THE REQUEST :: Of the material below, the lines to be retyped are those from the line containing "Write part 2" through the line containing "return Vector(cv[k])", inclusive; reproduce them exactly.

Collected data entries
──────────────────────────────
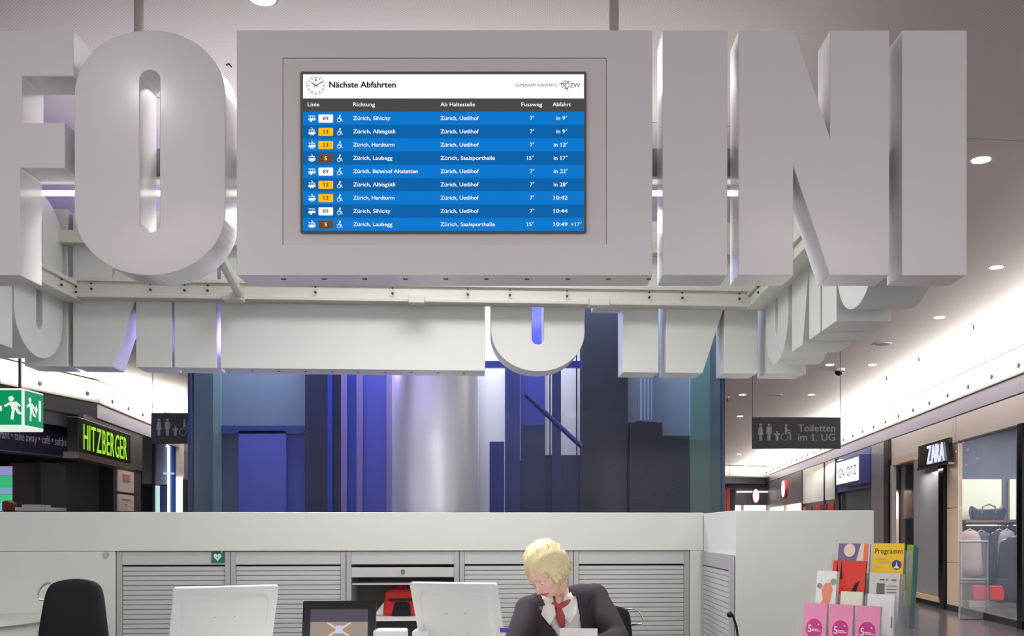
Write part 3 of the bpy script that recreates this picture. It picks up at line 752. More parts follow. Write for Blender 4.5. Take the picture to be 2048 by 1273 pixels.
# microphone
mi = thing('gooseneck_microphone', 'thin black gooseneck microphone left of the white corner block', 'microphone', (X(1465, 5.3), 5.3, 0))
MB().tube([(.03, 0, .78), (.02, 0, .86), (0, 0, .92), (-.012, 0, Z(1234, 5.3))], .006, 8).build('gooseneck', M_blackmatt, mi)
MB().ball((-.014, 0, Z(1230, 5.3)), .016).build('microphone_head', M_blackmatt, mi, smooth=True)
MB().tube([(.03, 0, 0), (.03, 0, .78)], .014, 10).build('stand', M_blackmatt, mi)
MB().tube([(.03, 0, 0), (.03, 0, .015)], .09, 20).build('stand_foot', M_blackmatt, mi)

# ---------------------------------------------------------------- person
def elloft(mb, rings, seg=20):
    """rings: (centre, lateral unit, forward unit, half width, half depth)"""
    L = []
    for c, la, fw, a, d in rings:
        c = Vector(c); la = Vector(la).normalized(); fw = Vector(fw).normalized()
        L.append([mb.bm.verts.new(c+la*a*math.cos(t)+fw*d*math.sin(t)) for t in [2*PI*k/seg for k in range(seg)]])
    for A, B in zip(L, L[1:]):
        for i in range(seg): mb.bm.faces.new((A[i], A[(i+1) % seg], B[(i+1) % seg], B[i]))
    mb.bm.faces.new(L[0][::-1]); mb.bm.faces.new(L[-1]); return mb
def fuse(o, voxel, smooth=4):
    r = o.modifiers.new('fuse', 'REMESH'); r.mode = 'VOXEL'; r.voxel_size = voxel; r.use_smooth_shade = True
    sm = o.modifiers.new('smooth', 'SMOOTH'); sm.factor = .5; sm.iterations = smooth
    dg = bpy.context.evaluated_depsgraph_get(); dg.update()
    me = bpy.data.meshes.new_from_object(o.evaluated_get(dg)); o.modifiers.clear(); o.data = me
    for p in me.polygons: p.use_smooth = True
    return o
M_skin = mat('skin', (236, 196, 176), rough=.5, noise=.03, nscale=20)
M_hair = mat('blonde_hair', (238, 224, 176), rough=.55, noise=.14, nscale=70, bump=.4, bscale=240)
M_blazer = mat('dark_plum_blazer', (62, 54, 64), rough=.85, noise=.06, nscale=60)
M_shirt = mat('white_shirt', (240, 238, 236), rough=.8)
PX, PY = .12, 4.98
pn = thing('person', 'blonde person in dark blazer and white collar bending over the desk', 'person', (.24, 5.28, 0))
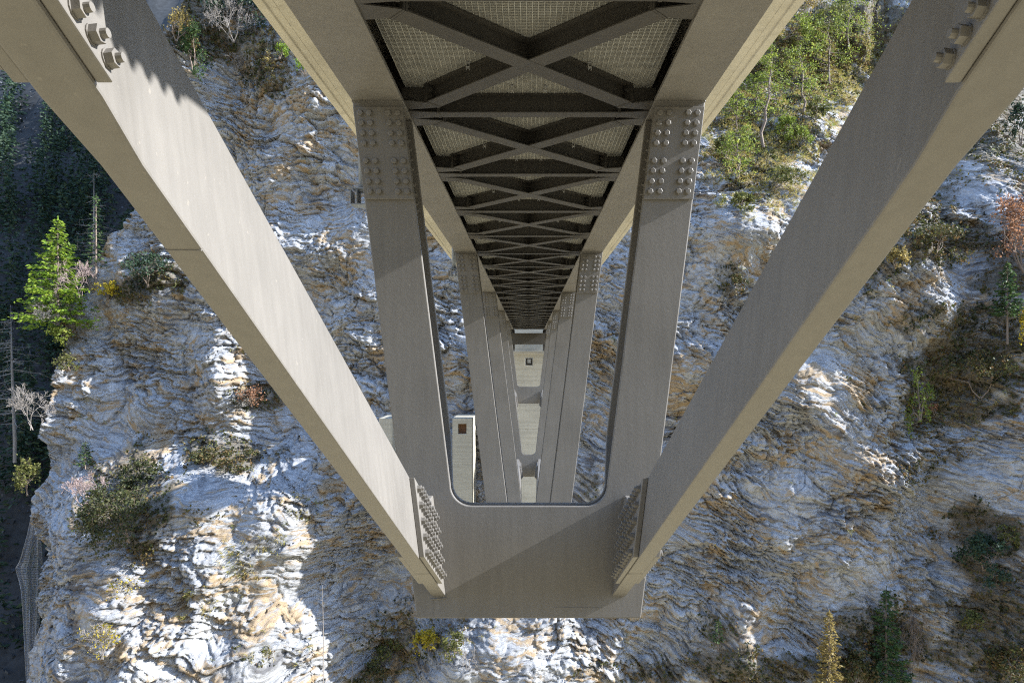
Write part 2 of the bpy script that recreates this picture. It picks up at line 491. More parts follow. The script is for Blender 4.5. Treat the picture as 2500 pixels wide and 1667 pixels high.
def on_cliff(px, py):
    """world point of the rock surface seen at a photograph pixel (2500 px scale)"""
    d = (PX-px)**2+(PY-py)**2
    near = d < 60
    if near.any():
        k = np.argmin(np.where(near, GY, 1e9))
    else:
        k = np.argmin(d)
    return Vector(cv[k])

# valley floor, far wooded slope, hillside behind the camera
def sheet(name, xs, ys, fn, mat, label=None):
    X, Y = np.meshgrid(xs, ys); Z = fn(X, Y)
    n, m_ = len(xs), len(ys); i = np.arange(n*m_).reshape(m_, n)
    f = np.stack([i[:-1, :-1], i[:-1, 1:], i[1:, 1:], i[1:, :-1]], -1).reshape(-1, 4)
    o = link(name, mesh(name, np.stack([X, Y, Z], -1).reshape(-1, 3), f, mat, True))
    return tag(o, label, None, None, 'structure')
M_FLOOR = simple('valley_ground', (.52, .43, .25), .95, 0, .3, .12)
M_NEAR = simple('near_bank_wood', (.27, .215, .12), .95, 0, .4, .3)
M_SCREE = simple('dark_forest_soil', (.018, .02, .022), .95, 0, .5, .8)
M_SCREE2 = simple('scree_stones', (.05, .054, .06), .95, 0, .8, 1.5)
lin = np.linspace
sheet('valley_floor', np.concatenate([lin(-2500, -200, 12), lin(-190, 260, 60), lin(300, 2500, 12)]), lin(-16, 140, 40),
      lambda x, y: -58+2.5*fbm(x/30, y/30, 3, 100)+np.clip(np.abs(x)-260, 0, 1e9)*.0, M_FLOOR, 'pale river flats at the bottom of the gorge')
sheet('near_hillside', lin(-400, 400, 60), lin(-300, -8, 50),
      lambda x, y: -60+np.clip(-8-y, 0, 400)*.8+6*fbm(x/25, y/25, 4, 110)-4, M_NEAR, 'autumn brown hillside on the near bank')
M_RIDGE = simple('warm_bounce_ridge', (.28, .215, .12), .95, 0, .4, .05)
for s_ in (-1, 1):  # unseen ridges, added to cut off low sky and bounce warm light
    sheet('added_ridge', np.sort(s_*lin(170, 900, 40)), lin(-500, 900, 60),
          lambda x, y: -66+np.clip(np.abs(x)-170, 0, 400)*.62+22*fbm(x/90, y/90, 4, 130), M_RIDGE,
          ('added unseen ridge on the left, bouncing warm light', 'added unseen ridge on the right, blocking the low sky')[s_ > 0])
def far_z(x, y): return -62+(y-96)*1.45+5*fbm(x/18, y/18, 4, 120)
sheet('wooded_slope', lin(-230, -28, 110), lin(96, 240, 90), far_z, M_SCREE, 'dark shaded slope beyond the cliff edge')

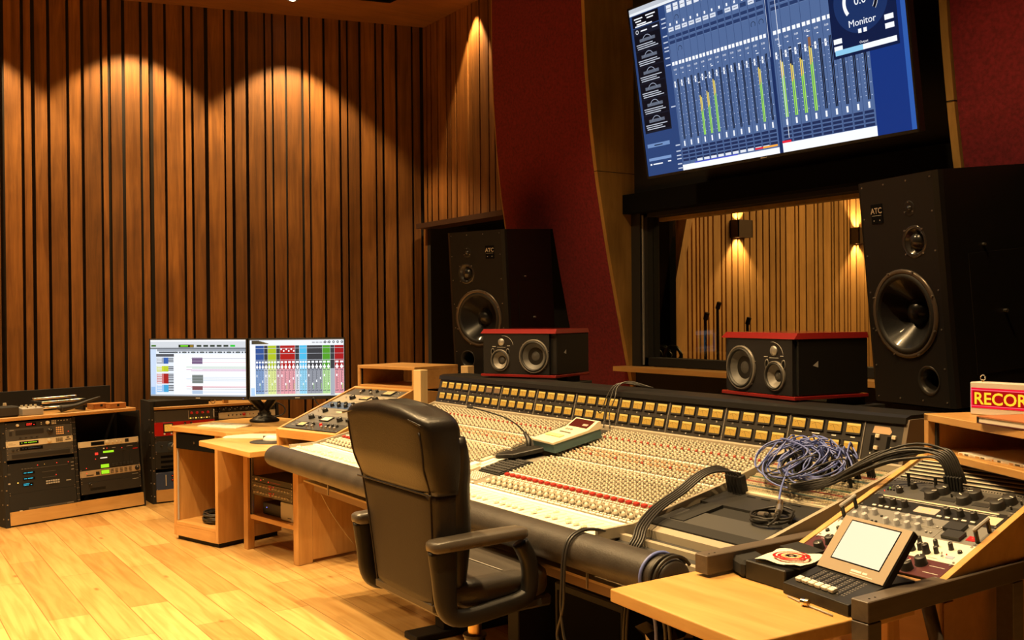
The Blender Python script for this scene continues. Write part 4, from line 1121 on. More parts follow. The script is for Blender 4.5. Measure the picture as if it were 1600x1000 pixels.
──────────────────────────────
FINISHED ANSWER ::
Write part 2 of the bpy script that recreates this picture. It picks up at line 491. More parts follow. The script is for Blender 4.5. Treat the picture as 2500 pixels wide and 1667 pixels high.
def on_cliff(px, py):
    """world point of the rock surface seen at a photograph pixel (2500 px scale)"""
    d = (PX-px)**2+(PY-py)**2
    near = d < 60
    if near.any():
        k = np.argmin(np.where(near, GY, 1e9))
    else:
        k = np.argmin(d)
    return Vector(cv[k])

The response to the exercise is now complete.